Aim: Transcribe every line from the top down to the line with "d = ray(x, y);", both ends included, but not the pictures.

Information provided:
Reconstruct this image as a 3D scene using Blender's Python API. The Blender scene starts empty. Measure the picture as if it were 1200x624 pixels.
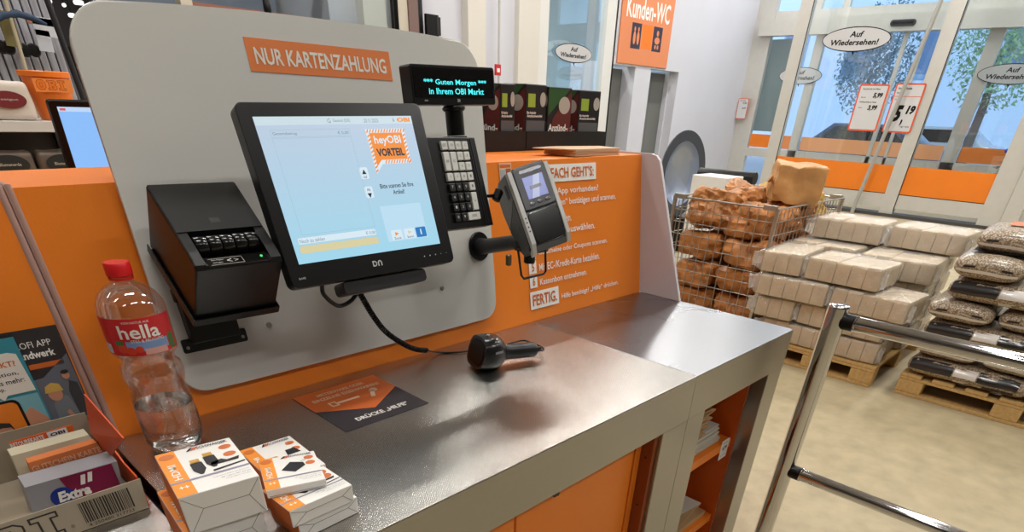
import bpy, bmesh, math, random
from mathutils import Vector, Matrix, noise
random.seed(7)
SC = bpy.context.scene
COL = SC.collection
PI = math.pi
# ---------------------------------------------------------------- camera
M3 = ((0.6931, -0.7199, 0.0364), (-0.3928, -0.4195, -0.8184), (0.6045, 0.5529, -0.5735))
F_PX, PX, PY = 682.98, 614.87, 602.93
CAM = Vector((0, 0, 1.45))
cd = bpy.data.cameras.new('camera')
cam = bpy.data.objects.new('camera', cd); COL.objects.link(cam)
right = Vector(M3[0]).normalized(); fwd = Vector(M3[2]).normalized()
down = fwd.cross(right).normalized(); right = down.cross(fwd).normalized()
R = Matrix((right, -down, -fwd)).transposed()
cam.matrix_world = Matrix.Translation(CAM) @ R.to_4x4()
cd.sensor_fit = 'HORIZONTAL'; cd.sensor_width = 36; cd.lens = F_PX / 1200 * 36
cd.shift_x = (600 - PX) / 1200; cd.shift_y = (PY - 312) / 1200
cd.clip_start = 0.02; cd.clip_end = 200
SC.camera = cam

def ray(x, y):
    a, b = (x - PX) / F_PX, (y - PY) / F_PX
    return right * a + down * b + fwd
def hit(x, y, ax, v):
    """point of a real surface (plane axis=value) seen at a photo position"""
    d = ray(x, y); return CAM + d * ((v - CAM[ax]) / d[ax])

# ---------------------------------------------------------------- materials
def lin(c):
    return tuple(((v / 255) / 12.92 if v / 255 <= .04045 else ((v / 255 + .055) / 1.055) ** 2.4) for v in c) + (1,)
MATS = {}
def mat(name, rgb, rough=.5, metal=0., var=0., vs=8., bump=0., bs=60., spec=.5, coat=0., trans=0., ior=1.45, emit=0., alpha=1., stretch=None):
    if name in MATS: return MATS[name]
    m = bpy.data.materials.new(name); m.use_nodes = True; nt = m.node_tree; N = nt.nodes; L = nt.links
    b = N['Principled BSDF']
    b.inputs['Base Color'].default_value = lin(rgb); b.inputs['Roughness'].default_value = rough
    b.inputs['Metallic'].default_value = metal; b.inputs['Specular IOR Level'].default_value = spec
    b.inputs['Coat Weight'].default_value = coat; b.inputs['Coat Roughness'].default_value = .1
    b.inputs['Transmission Weight'].default_value = trans; b.inputs['IOR'].default_value = ior
    b.inputs['Alpha'].default_value = alpha
    if emit:
        b.inputs['Emission Color'].default_value = lin(rgb); b.inputs['Emission Strength'].default_value = emit
        b.inputs['Base Color'].default_value = (0.01, 0.01, 0.01, 1)
    if var or bump:
        tc = N.new('ShaderNodeTexCoord'); mp = N.new('ShaderNodeMapping'); L.new(tc.outputs['Object'], mp.inputs[0])
        if stretch: mp.inputs['Scale'].default_value = stretch
    if var:
        n = N.new('ShaderNodeTexNoise'); n.inputs['Scale'].default_value = vs; n.inputs['Detail'].default_value = 5
        L.new(mp.outputs[0], n.inputs['Vector'])
        mx = N.new('ShaderNodeMixRGB'); mx.blend_type = 'MULTIPLY'
        r = N.new('ShaderNodeMapRange'); r.inputs[1].default_value = .3; r.inputs[2].default_value = .7
        r.inputs[3].default_value = 1 - var; r.inputs[4].default_value = 1.0 + var * .3
        L.new(n.outputs['Fac'], r.inputs[0]); mx.inputs[0].default_value = 1
        mx.inputs[1].default_value = lin(rgb); L.new(r.outputs[0], mx.inputs[2]); L.new(mx.outputs[0], b.inputs['Base Color'])
    if bump:
        n2 = N.new('ShaderNodeTexNoise'); n2.inputs['Scale'].default_value = bs; n2.inputs['Detail'].default_value = 4
        L.new(mp.outputs[0], n2.inputs['Vector'])
        bp = N.new('ShaderNodeBump'); bp.inputs['Strength'].default_value = bump; bp.inputs['Distance'].default_value = .01
        L.new(n2.outputs['Fac'], bp.inputs['Height']); L.new(bp.outputs[0], b.inputs['Normal'])
    MATS[name] = m; return m
def clear_mat(name, tint, fac=.12, rough=.05, dens=0.):
    """thin clear sheet: see-through with fresnel gloss and an optional milky share"""
    if name in MATS: return MATS[name]
    m = bpy.data.materials.new(name); m.use_nodes = True; nt = m.node_tree; N = nt.nodes; L = nt.links
    N.remove(N['Principled BSDF']); out = N['Material Output']
    t = N.new('ShaderNodeBsdfTransparent'); t.inputs[0].default_value = lin(tint)
    g = N.new('ShaderNodeBsdfGlossy'); g.inputs['Roughness'].default_value = rough; g.inputs[0].default_value = (1, 1, 1, 1)
    if name.startswith('plastic'):
        tc = N.new('ShaderNodeTexCoord'); ns_ = N.new('ShaderNodeTexNoise'); ns_.inputs['Scale'].default_value = 26; ns_.inputs['Distortion'].default_value = 1.6; bp_ = N.new('ShaderNodeBump'); bp_.inputs['Strength'].default_value = .8; bp_.inputs['Distance'].default_value = .02
        L.new(tc.outputs['Object'], ns_.inputs['Vector']); L.new(ns_.outputs['Fac'], bp_.inputs['Height']); L.new(bp_.outputs[0], g.inputs['Normal'])
    d = N.new('ShaderNodeBsdfDiffuse'); d.inputs[0].default_value = lin((225, 225, 225))
    lw = N.new('ShaderNodeLayerWeight'); lw.inputs['Blend'].default_value = .35
    mu = N.new('ShaderNodeMath'); mu.operation = 'MULTIPLY_ADD'; mu.inputs[1].default_value = .4; mu.inputs[2].default_value = fac * .4
    L.new(lw.outputs['Fresnel'], mu.inputs[0])
    a = N.new('ShaderNodeMixShader'); L.new(mu.outputs[0], a.inputs[0]); L.new(t.outputs[0], a.inputs[1]); L.new(g.outputs[0], a.inputs[2])
    c = N.new('ShaderNodeMixShader'); c.inputs[0].default_value = dens; L.new(a.outputs[0], c.inputs[1]); L.new(d.outputs[0], c.inputs[2])
    L.new(c.outputs[0], out.inputs['Surface']); MATS[name] = m; return m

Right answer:
Reconstruct this image as a 3D scene using Blender's Python API. The Blender scene starts empty. Measure the picture as if it were 1200x624 pixels.
import bpy, bmesh, math, random
from mathutils import Vector, Matrix, noise
random.seed(7)
SC = bpy.context.scene
COL = SC.collection
PI = math.pi
# ---------------------------------------------------------------- camera
M3 = ((0.6931, -0.7199, 0.0364), (-0.3928, -0.4195, -0.8184), (0.6045, 0.5529, -0.5735))
F_PX, PX, PY = 682.98, 614.87, 602.93
CAM = Vector((0, 0, 1.45))
cd = bpy.data.cameras.new('camera')
cam = bpy.data.objects.new('camera', cd); COL.objects.link(cam)
right = Vector(M3[0]).normalized(); fwd = Vector(M3[2]).normalized()
down = fwd.cross(right).normalized(); right = down.cross(fwd).normalized()
R = Matrix((right, -down, -fwd)).transposed()
cam.matrix_world = Matrix.Translation(CAM) @ R.to_4x4()
cd.sensor_fit = 'HORIZONTAL'; cd.sensor_width = 36; cd.lens = F_PX / 1200 * 36
cd.shift_x = (600 - PX) / 1200; cd.shift_y = (PY - 312) / 1200
cd.clip_start = 0.02; cd.clip_end = 200
SC.camera = cam

def ray(x, y):
    a, b = (x - PX) / F_PX, (y - PY) / F_PX
    return right * a + down * b + fwd
def hit(x, y, ax, v):
    """point of a real surface (plane axis=value) seen at a photo position"""
    d = ray(x, y); return CAM + d * ((v - CAM[ax]) / d[ax])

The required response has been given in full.